On a brighter note, my friend Magnus from Sweden has joined My Space just for me. It's the first time I have seen a picture of him and I must admit he looks nothing like I expected. What was I expecting? Honestly, I don't know, but he's a lot cuter than I imagined. I'm sure I'm the exact opposite than what he was expecting, but we won't go there. I'm not about to turn this blog into a pity party over my looks. Anyhow, we spoke with each other practically all weekend. There was a poem of mine that he enjoyed immensely and he's never forgotten the lines from it. Whenever I speak to him online, he's always "wearing" those lines. Do you know how good it feels to know that somebody remembers something as little as that about you and holds onto it because it's affected him/her? And while we're at it, he even told me that the only reason he chats in a certain place is so that he can run into me. I'm flattered, but I'm scared of allowing my ego to be affected by the sweetness he bestows upon me.

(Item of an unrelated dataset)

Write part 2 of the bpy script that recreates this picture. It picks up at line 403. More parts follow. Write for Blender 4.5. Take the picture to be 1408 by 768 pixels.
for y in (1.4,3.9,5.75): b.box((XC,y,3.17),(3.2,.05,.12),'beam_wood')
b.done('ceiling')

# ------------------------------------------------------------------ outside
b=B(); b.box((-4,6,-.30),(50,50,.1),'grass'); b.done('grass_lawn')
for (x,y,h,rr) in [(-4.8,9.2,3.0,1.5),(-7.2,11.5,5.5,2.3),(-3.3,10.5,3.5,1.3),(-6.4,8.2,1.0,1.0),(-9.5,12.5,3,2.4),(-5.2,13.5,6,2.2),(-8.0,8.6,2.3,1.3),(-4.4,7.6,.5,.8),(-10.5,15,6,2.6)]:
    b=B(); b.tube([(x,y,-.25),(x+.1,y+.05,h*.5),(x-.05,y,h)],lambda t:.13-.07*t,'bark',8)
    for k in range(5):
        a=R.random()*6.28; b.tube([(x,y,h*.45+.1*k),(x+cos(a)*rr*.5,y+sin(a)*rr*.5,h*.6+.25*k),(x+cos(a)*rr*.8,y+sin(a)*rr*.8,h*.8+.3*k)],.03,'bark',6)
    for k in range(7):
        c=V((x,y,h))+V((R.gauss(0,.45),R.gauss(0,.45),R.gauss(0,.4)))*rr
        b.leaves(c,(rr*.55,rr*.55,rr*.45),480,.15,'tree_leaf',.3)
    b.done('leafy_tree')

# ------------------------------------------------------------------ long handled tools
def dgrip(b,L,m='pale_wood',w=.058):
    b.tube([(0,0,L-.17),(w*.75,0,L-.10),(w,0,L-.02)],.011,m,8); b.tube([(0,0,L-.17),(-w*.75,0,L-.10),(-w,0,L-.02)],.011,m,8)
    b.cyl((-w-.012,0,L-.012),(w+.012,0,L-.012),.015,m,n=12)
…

I can't take compliments worth anything. They usually make me feel extremely uncomfortable. I don't know why. I have no problems complimenting people and meaning them, but when they compliment me I feel odd.

Well, enough about that. It's now eight minutes past six AM and I need to go get ready for the day.

Happy Belated Birthday, Davy! I hope turning 30 was an amazing experience for you. Io Ti Amo, Bello!